В монастыре Фли был один монах, еврей по происхождению. Когда по всему католическому миру раздался призыв к походу на Иерусалим, ему удалось спастись от религиозных предрассудков. Однажды в Руане люди, предпринявшие такой поход под знаком креста, начали жаловаться друг другу: «Преодолев огромные расстояния, мы собрались нападать на врагов Божьих на востоке, хотя прямо перед нами есть евреи, худшие изо всех недоброжелателей Господа. Так что труды наши были напрасны»[335]
. Сказав это и схватив оружие, они собрали всех евреев в месте их богослужений[336], загнав туда кого силой, кого хитростью, и предали всех мечу, невзирая на пол и возраст. Однако согласившиеся принять христианство избежали надвигающейся казни. Во время этой резни один знатный человек увидел маленького мальчика, сжалился над ним и отвёл к своей матери.Его мать была дамой очень высокого происхождения, бывшей женой графа Э[337]
. Над замком Э возвышалось аббатство Сен-Мишель-дю-Трепор[338]. Эта выдающаяся женщина, приняв ребёнка, доброжелательно поинтересовалась, не желает ли он перейти в христианство. Поскольку он не отказался, полагая, что в противном случае его предадут смерти, как и остальных у него на глазах, были поспешно сделаны соответствующие приготовления, и его подвели к купели[339]. Когда после произнесения священных слов и совершения таинства его участники подошли туда, где горели свечи, и расплавленный воск капал в воду, одна из капель упала отдельно от других, приняв форму крошечного креста настолько точно, что ничья рука не смогла бы столь похоже сделать его такого маленького размера. Об этом мне рассказали священник и сама графиня, которую я очень хорошо знал и был ей очень близок, почти как сын; они оба поклялись именем Господа, что всё сказанное является правдой. Можно было бы отнестись к этому происшествию менее серьёзно, если бы я сам не увидел изумительное достижение мальчика. Графиню звали Элисенда. Её сына, спасшего мальчика от смерти и ставшего его крёстным отцом, звали Гийом. Это же имя дали и мальчику.Став чуть старше, вместо иврита, который он учил прежде, мальчик начал изучать латинский язык, ставший для него как родной. Поскольку он боялся, что его семья заберёт его обратно, и ему придётся вернуться в прежнее состояние, то он отправил его в монастырь Фли[340]

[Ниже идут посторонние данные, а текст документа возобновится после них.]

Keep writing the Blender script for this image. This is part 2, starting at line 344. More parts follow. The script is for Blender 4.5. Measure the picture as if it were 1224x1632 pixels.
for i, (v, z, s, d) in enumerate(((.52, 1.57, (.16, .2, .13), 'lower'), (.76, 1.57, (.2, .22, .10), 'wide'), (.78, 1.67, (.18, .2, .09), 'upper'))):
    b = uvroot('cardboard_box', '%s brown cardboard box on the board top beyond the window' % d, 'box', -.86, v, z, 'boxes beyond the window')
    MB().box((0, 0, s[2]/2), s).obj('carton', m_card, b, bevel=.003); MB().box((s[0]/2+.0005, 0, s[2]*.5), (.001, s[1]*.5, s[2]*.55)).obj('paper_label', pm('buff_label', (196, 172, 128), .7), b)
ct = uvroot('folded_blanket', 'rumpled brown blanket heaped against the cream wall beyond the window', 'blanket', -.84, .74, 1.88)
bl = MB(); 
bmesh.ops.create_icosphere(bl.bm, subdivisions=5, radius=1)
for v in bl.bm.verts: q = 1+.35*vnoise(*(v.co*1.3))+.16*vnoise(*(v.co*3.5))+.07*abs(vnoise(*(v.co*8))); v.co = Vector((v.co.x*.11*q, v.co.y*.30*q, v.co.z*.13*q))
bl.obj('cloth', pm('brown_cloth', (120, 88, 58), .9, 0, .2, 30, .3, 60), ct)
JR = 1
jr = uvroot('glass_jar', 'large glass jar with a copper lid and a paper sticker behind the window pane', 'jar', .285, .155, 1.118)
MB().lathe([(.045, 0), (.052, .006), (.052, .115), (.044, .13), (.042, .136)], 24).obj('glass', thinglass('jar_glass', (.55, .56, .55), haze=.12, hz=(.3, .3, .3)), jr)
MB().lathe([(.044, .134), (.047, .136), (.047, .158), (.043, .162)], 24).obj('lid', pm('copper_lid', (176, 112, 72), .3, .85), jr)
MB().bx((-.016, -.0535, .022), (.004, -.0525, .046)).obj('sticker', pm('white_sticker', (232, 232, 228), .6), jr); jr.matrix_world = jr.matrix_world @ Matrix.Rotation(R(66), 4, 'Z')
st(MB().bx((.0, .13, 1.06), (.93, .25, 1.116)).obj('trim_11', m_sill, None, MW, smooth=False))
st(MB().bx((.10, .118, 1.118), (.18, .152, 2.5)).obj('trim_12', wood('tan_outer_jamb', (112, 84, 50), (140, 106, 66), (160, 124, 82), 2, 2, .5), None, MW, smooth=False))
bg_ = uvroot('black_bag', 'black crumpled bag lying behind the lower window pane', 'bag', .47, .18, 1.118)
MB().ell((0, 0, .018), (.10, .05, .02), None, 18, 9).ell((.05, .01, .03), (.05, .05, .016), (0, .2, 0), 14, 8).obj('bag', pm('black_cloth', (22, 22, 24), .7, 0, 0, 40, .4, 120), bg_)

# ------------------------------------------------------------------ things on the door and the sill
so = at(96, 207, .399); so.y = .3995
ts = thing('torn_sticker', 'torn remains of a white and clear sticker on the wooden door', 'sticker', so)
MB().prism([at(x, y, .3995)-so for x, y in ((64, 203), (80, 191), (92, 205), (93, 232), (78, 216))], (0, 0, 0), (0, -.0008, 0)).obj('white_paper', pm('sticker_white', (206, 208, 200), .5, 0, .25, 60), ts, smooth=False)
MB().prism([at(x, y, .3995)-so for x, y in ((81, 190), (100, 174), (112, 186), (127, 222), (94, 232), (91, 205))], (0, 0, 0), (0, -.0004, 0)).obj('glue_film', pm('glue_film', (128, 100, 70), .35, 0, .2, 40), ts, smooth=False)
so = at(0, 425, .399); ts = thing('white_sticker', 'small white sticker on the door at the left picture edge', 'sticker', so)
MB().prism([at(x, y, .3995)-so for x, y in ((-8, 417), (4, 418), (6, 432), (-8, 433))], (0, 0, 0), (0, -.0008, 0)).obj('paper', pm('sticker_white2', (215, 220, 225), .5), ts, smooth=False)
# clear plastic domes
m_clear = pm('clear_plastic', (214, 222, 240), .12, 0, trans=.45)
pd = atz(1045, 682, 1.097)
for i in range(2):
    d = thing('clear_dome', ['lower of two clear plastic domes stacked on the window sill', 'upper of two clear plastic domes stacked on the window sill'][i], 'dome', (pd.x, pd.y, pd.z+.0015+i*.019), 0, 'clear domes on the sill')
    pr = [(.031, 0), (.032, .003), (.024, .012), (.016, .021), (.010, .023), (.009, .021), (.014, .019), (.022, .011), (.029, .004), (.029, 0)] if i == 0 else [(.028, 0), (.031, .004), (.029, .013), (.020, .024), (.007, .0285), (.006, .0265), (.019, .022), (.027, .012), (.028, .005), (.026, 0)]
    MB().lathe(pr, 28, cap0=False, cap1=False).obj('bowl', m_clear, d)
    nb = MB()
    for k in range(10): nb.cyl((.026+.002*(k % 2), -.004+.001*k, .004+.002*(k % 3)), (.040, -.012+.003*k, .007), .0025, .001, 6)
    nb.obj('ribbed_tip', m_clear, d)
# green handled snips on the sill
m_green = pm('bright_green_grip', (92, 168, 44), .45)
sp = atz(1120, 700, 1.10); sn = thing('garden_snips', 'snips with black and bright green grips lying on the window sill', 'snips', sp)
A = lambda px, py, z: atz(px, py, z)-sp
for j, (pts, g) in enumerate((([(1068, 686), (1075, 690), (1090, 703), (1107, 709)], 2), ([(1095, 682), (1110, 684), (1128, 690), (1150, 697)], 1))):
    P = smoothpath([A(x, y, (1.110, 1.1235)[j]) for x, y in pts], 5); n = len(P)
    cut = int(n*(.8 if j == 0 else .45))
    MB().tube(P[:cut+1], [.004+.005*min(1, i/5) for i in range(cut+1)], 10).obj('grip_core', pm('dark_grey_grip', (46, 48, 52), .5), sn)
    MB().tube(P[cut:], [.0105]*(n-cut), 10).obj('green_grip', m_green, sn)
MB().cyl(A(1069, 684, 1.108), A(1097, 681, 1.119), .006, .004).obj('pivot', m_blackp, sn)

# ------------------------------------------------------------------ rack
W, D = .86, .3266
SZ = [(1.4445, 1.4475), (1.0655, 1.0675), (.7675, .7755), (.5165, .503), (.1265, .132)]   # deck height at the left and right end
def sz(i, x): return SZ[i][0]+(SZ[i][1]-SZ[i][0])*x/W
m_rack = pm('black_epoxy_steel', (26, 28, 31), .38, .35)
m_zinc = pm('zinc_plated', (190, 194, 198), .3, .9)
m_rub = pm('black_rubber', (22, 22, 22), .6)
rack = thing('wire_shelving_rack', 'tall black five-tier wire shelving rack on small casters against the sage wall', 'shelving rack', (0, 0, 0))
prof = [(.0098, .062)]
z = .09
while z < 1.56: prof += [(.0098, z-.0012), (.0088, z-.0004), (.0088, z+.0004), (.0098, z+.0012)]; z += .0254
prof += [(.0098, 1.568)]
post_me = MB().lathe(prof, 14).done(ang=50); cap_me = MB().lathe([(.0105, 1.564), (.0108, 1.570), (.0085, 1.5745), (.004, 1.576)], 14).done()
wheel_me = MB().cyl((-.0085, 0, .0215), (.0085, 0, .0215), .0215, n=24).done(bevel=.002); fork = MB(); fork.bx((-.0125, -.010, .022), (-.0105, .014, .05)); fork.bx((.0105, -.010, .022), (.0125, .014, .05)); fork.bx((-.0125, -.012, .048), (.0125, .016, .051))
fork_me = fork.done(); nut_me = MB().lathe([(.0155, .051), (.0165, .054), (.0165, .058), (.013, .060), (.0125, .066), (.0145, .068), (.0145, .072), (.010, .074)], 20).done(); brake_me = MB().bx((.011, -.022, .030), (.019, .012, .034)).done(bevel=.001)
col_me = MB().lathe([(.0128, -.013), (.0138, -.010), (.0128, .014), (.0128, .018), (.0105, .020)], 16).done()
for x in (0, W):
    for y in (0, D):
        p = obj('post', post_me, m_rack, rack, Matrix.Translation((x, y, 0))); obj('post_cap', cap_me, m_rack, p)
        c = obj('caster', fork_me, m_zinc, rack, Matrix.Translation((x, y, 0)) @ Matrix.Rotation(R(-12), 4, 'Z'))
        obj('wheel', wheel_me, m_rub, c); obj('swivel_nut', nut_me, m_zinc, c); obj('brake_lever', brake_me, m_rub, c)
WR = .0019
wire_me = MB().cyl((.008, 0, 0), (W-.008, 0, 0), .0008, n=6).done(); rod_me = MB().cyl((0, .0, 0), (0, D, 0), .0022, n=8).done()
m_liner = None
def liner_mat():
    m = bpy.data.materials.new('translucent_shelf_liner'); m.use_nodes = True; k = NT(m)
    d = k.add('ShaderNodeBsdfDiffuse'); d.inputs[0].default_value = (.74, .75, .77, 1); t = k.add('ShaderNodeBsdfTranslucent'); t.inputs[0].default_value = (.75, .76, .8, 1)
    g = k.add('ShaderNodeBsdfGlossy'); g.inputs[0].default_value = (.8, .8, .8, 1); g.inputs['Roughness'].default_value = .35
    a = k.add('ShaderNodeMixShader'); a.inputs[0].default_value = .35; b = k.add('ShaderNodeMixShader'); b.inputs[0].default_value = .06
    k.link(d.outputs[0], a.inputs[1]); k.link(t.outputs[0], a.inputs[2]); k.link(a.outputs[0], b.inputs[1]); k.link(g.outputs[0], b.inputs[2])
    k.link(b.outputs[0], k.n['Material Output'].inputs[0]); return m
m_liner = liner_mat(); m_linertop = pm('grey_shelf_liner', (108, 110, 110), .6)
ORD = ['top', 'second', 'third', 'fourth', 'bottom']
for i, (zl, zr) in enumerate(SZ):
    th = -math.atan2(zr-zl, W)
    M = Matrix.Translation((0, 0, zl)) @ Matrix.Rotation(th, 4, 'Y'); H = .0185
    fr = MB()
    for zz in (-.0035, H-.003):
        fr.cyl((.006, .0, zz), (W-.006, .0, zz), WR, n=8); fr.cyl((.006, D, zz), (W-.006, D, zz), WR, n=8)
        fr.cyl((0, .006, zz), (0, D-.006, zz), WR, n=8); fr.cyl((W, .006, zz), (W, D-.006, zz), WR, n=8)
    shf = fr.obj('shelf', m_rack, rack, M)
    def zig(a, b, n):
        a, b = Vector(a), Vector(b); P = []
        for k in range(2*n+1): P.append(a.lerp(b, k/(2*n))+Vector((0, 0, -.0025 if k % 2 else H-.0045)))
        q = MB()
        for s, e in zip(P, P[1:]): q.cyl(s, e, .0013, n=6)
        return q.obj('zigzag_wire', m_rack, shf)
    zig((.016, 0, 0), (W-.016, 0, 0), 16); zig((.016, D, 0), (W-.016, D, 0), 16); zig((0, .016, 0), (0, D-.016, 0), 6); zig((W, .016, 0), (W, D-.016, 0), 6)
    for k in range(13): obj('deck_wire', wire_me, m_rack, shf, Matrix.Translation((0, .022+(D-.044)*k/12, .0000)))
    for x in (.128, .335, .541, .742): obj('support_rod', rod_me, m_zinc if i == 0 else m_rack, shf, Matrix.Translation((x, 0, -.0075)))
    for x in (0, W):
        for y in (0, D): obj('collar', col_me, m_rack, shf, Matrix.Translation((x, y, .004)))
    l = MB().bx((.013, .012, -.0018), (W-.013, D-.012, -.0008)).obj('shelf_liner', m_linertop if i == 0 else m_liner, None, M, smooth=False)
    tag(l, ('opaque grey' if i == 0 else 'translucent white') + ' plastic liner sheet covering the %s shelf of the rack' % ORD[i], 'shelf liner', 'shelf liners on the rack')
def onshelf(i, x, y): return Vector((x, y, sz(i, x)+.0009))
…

. И в самом деле, через какое-то время они попытались вернуть его обратно, но уже не имели на него никакого влияния. Будучи единожды предан монастырскому порядку, он выказывал такую любовь к христианскому закону, столь жадно впитывал любое божественное знание, каким только мог овладеть его острый ум, с таким спокойствием переносил тяготы, возложенные на него уставом, что слава о его победе над ничтожным естеством и некогда беспокойным духом вызывала всеобщее восхищение. В качестве тайного опекуна ему был назначен учитель грамматики, глубоко религиозный человек, считавший, что изучение нашего закона необходимо каждому, кто родился к новой жизни, будучи уже сформировавшейся личностью, и прилагал усилия, чтобы обучить его, за что был щедро вознаграждён. Его острый от природы ум был так отточен ежедневными занятиями, что хотя в том монастыре блистали многие высокоучёные мужи, никто из них не демонстрировал такой исключительной проницательности. И ему никто не завидовал и не клеветал на него, как можно было бы подумать, поскольку он своими манерами всегда излучал радость и особую чистоту. Чтобы укрепить его непоколебимую веру, я послал ему небольшой трактат, написанный четыре года назад, направленный против графа Суассона, жидовствующего еретика[341]. Я слышал, что он был так восхищён им, что включил мой скромный труд в богодухновенный сборник доводов в защиту веры[342]. Так что крест, образовавшийся во время его крещения, возник не случайно, а по воле Провидения, как знак будущего религиозного благочестия урождённого еврея, что весьма необычно для наших дней.